Dear Mark;

It's midnight, and I just finished this book on sexual abuse. I think you would have liked it. I kind of wrote it for you, because you never grew up to help me with it. I know you would have. Wouldn't that have been something,  for us to have both survived, and grown up together, and been a team? I'm crying, because you're still so much a part of me, and God, I miss you. So I'm writing this for both of us.

I hope you know I haven't forgotten you. I see you so clear, your blond hair and deep blue eyes, and the cocky, mischievous smile that made the light dance in your eyes. You were my hero, you know? My big brother, my bes' buddy, my defender. I wanted to be like you. I guess you were too good for this stinking evil world anyway. Who knows? Maybe if you'd lived they'd have ruined you, too.  I'm glad they couldn't make me forget your face. I never want to forget you. I had to for a while, I know you understand, I just wasn't strong enough to keep  remembering you die. I was so lost, Mark, I needed you with me so bad, they just killed you and I had this big gaping hole in my heart and I just couldn't handle it until a few years ago, because when they killed you they took away the one safe place I ever had, the one person I knew really loved me. Now I'll never forget you, I  promise.

What with the drugs and all, I almost couldn't remember, but I broke through. But even when I was too screwed up and shattered to remember everything, I still dreamed about you, and wondered why you were gone, why you left me. I never really forgot.

Listen, about the sex stuff and the pictures. It wasn't your fault, mine neither,. They made us. And you never, ever hurt me, I saw you cry, I know. Even when we had to do the stuff they told us to, I knew you were trying to protect me.  I never blamed you.
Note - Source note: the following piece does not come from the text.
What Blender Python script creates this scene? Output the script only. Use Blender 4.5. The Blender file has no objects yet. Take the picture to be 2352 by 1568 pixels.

And it was like even in the end, you saved me, because you died, not me. That's why I promise I'll always remember you. "One brother in exchange for another." Man, I wish you'd lived, not me, but maybe God knew I'd be stronger and tell them about it, about you.

They're dead now, Mark. They can't hurt you & me anymore or kids like us.

But there's others, so I'm going to keep fighting them for both of us. I know you'd want me to. I won't let your sacrifice be for nothing. And everywhere I go, I'll tell them about you, about us, because I want people to know you were here, that your life meant something.

So I'm ending this book with a note from me to you, because you're part of everything I do. Sometimes I hurt and if I just can remember your smile and laugh, (remember how it could make me laugh no matter how bad I felt?) then I'll be O.K. I miss you Mark, and I love you, and one day I'll walk out of here and be Home, and there you'll be, and I'll come running, you know I will, because that's how much you mean to me.

Until then, Mark, I hold you in my heart,

Blood Brothers Forever,
WolfBoy.


"I will not leave you orphans in the storm; I will come to you."